Monday, August 18, 2008

Minority

The wish of writing has vanished. I feel too low-energy now. I feel somehow guilty for feeling negatively about myself. Haven't I said this beore? I believe I have. Anyway, I'm feeling down again. I was just thinking... what part of the population is virgin by the age of 24? I know it's not a race but... I don't think it's normal, is it? I mean, there's people who don't want to have sex until they get married, so that's cool - they're waiting. But what about a person who's NOT waiting - who's on the lookout but simply never gets anything? What's wrong with that kind of person? Well, I don't know. Actually, I kinda know - I'm just too idiotic to solve it.

I just feel sorry about myself. Such great luck, such great powers, and I just don't find a way to exploit them all. I feel like such a loser.

Which part of the population... no, you know what? What's the purpose of whining any more? I've whined quite a bit. I've analyzed my problems - not thoroughly, but thoroughness will not help in this case. I've seen love get created in less than minutes, and I take years to figure out what the trick is. Something is clearly amiss in my strategy.

You kno, I want a teacher - a female teacher, preferably, that can show me what's the proper way to treat a lady. I don't know what that really means. I've never known anything about that - I've even refused to learn it because it sounds so common, so frivolous, so "dumb". Now I yearn for it, if only to be appeased with the feeling of female company and care. I yearn for it so badly.

So why don't I go ask someone directly? Yeah, right. Excuse me, miss? Would you like to teach me how to treat ladies? I'm not good company and am not really funny, but I've been wanting a girlfriend pretty badly for some time now, and I think that the only way I'm getting one is if I somehow learn how to properly entertain ladies the way men are usually supposed to entertain ladies. You know - making them laugh, scaring them sometimes, giving them little but meaningful gifts like flowers and chocolates, smiling, looking at them to the eye while I'm talking to them... I don't really know how to do any of those. You probably won't like me at first because of this very reason, but you'll find I'm an eager and fast learner, so I'll probably be chatting you up before you know it. What do you say? Hmmm, that sounds almost OK to tell a girl. Well, maybe I will.

And if I don't do something similar, I risk real danger of staying single for years without end. I don't think I'm really scared about that - it's just really depressing to want something so much and not have it. Just natural to want some opposite-sex company for a mutual show-tell-and-use session, I think.
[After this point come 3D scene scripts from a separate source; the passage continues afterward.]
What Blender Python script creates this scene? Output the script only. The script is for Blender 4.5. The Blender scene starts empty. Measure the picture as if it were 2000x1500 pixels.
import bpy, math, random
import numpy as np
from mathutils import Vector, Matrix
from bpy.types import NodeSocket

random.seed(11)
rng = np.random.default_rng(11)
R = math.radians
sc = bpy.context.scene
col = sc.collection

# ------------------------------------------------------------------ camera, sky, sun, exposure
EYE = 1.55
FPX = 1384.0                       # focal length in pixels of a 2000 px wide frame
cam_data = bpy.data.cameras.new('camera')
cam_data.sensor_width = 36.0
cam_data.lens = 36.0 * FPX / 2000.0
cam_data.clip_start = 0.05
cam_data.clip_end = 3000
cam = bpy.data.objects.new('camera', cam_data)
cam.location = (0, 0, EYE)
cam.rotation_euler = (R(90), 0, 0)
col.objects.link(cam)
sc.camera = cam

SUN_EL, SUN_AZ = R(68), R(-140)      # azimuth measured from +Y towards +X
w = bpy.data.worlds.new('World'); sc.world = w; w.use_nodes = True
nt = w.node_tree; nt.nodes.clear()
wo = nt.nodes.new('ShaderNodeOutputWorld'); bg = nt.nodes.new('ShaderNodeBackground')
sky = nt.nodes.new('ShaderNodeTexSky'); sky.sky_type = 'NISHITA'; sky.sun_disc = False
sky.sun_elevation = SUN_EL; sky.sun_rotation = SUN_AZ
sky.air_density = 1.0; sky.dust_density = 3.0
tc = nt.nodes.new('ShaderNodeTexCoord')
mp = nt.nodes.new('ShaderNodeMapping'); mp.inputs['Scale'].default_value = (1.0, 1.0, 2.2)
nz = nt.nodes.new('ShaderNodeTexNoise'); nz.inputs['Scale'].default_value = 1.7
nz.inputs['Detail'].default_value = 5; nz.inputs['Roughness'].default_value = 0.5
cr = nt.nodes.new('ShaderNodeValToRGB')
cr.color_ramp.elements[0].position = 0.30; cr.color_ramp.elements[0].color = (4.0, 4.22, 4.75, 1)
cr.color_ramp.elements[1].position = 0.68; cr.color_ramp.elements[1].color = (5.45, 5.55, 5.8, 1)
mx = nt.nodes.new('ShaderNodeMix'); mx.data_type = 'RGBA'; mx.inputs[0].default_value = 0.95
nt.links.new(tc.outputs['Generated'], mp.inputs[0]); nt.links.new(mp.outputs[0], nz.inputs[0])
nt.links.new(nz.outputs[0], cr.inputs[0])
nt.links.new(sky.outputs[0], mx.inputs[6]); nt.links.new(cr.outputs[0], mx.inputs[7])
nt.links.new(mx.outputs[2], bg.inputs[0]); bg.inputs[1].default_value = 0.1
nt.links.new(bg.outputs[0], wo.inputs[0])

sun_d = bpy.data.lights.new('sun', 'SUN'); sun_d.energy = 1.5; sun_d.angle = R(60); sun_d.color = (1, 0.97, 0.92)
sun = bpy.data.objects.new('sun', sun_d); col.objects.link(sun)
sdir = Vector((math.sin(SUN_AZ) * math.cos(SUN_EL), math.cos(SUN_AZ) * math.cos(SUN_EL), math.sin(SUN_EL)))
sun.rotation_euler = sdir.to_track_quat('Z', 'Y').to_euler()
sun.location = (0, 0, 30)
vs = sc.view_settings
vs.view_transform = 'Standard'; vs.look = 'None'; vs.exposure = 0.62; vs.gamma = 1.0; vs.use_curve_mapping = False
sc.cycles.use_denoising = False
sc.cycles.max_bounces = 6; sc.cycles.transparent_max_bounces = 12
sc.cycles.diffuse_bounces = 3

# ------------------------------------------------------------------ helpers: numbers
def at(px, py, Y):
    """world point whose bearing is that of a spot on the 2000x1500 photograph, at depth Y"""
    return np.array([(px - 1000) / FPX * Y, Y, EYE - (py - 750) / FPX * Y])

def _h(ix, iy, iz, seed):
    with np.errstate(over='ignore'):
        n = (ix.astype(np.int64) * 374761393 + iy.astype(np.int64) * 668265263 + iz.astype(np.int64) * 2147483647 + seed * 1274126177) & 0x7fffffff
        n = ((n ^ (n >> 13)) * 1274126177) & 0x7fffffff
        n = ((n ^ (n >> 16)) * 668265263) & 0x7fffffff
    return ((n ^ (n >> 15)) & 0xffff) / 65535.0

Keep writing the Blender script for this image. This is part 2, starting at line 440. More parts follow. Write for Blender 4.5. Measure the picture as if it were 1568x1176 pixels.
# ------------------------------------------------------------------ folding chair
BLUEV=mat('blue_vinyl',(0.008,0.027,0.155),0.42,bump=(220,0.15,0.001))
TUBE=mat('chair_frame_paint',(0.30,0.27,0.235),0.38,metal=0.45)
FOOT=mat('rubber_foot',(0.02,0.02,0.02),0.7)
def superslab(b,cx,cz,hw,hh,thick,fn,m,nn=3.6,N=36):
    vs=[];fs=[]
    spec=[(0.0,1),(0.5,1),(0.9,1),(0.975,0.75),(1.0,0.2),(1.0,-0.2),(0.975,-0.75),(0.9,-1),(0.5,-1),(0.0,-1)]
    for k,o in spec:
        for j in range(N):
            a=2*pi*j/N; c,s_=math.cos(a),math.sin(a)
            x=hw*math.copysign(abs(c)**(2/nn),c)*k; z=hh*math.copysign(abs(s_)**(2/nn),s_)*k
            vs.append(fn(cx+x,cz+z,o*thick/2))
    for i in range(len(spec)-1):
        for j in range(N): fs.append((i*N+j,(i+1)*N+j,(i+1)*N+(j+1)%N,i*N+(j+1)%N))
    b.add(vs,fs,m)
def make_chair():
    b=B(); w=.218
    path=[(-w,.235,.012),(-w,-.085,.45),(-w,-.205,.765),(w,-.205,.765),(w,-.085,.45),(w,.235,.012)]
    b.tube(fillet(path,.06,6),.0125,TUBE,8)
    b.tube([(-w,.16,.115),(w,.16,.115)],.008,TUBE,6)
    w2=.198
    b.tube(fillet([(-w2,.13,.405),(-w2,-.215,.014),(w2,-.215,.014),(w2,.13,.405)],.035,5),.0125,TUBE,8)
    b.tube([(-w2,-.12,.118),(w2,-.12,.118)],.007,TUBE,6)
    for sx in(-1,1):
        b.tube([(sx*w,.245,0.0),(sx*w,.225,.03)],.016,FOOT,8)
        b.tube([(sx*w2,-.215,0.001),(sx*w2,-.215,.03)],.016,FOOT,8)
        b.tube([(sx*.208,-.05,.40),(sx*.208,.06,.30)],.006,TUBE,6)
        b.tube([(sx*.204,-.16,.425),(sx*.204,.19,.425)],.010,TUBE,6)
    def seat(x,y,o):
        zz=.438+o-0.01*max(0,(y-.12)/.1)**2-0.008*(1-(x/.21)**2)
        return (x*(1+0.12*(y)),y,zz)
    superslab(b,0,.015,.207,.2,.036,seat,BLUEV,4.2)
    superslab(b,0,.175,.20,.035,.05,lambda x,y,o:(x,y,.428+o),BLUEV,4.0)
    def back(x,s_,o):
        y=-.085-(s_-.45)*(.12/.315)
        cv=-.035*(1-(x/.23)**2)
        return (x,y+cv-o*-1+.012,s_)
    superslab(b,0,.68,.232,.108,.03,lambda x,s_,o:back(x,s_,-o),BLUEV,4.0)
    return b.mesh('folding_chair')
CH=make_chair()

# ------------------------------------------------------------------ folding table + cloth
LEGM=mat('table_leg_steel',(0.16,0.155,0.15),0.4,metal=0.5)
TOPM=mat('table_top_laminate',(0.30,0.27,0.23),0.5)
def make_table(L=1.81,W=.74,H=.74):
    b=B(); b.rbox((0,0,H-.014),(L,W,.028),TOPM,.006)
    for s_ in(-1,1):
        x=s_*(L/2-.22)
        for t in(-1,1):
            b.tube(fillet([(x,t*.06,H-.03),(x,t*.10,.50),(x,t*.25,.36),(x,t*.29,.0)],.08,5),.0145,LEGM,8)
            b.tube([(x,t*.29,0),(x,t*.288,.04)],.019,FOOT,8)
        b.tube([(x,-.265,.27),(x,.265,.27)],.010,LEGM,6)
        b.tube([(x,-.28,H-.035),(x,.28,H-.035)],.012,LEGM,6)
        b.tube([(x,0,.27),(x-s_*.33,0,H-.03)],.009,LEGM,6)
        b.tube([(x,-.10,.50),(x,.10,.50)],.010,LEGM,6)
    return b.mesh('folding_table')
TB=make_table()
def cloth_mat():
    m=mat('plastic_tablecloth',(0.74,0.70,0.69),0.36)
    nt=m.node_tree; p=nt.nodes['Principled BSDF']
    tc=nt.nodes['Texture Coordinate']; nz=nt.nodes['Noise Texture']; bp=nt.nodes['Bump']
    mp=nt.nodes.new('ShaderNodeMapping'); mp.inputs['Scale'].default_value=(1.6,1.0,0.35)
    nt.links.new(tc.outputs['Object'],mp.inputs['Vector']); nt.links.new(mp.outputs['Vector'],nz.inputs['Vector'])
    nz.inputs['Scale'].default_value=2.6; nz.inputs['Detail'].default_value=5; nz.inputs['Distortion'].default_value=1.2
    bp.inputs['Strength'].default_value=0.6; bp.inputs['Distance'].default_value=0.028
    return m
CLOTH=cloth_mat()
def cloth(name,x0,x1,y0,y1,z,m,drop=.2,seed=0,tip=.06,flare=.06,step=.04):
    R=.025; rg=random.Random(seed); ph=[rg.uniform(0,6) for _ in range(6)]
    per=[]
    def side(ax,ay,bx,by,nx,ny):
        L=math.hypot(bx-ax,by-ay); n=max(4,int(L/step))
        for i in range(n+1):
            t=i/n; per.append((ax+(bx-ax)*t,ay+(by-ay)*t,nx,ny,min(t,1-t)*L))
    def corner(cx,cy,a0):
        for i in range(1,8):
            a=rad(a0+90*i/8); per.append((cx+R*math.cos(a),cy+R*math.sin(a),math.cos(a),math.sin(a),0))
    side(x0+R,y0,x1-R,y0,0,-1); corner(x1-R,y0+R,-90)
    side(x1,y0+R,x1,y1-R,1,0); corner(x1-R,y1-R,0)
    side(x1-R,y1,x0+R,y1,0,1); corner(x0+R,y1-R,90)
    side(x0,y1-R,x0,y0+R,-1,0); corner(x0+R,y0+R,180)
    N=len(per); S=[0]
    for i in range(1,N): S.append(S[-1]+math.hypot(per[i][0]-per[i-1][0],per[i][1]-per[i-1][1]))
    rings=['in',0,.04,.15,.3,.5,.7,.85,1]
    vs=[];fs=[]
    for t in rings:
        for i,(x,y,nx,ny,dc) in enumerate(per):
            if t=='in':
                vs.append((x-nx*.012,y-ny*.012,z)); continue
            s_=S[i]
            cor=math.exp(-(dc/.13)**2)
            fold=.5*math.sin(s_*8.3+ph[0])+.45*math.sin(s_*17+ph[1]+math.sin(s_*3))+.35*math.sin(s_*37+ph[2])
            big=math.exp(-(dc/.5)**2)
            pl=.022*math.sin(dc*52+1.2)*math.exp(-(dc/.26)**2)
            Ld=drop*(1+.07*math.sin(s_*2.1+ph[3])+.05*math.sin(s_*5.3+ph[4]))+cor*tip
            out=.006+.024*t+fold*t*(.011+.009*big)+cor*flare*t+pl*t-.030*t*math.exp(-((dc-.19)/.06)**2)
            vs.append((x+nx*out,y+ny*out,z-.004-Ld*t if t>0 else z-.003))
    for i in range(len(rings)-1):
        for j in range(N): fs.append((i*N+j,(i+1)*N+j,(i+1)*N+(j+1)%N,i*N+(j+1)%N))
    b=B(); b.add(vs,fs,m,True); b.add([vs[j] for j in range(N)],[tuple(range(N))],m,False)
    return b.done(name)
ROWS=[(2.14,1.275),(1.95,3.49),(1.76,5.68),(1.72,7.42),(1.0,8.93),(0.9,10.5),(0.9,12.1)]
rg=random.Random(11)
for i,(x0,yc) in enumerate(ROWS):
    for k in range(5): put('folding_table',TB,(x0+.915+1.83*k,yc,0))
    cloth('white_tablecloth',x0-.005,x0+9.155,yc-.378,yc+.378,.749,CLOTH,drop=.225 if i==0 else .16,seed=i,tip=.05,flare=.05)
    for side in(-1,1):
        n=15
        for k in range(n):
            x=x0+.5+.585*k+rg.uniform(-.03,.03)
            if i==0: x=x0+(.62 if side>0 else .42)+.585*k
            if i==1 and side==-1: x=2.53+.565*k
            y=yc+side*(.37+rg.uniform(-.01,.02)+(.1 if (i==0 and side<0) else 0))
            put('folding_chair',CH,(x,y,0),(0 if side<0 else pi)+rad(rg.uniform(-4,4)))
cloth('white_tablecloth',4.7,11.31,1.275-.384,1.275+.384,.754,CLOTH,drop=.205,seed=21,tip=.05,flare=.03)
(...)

This darn entry ended up being just another depressing whine. What a bummer. You know, on Friday I was so close to getting intimate with a very attractive blonde girl. I have no idea - what did I do wrong? Not having kissed her? Having rubbed her waist the wrong way? She moved away - can I chase her without me looking like a loser? That's a real problem with never having had a real group of friends while in high school - NO social awareness whatsoever. Being a loner inside your own morally-confused family doesn't help either.

Maybe taking up drinking (alcohol) could help. That sure loosens up my tongue sometimes. Should I try that next weekend? Get a girl a drink, offer to spend the night with her (drinking at the bar), get tongue-loose with the self-intoxication, make her laugh several times, offer to spend the night with her (at her bed-containing place), lovingly kiss her gorgeous lips, fondle her body with lusty passion, slowly strip her of... (oops, getting too graphical)..........., and wake up right there the next morning, wrapped around her in a protective embrace, kiss her good morning and schedule the next meet-up? That sounds about right. Yeah, that's the plan for next weekend then. It's settled.

But before that, I will save this entry, close this blog, shut down my computer, and go to bed, for I should go to work tomorrow, and it's almost 2AM. And it is work which provides the money which allows for driving downtown and getting girls (and myself) drinks.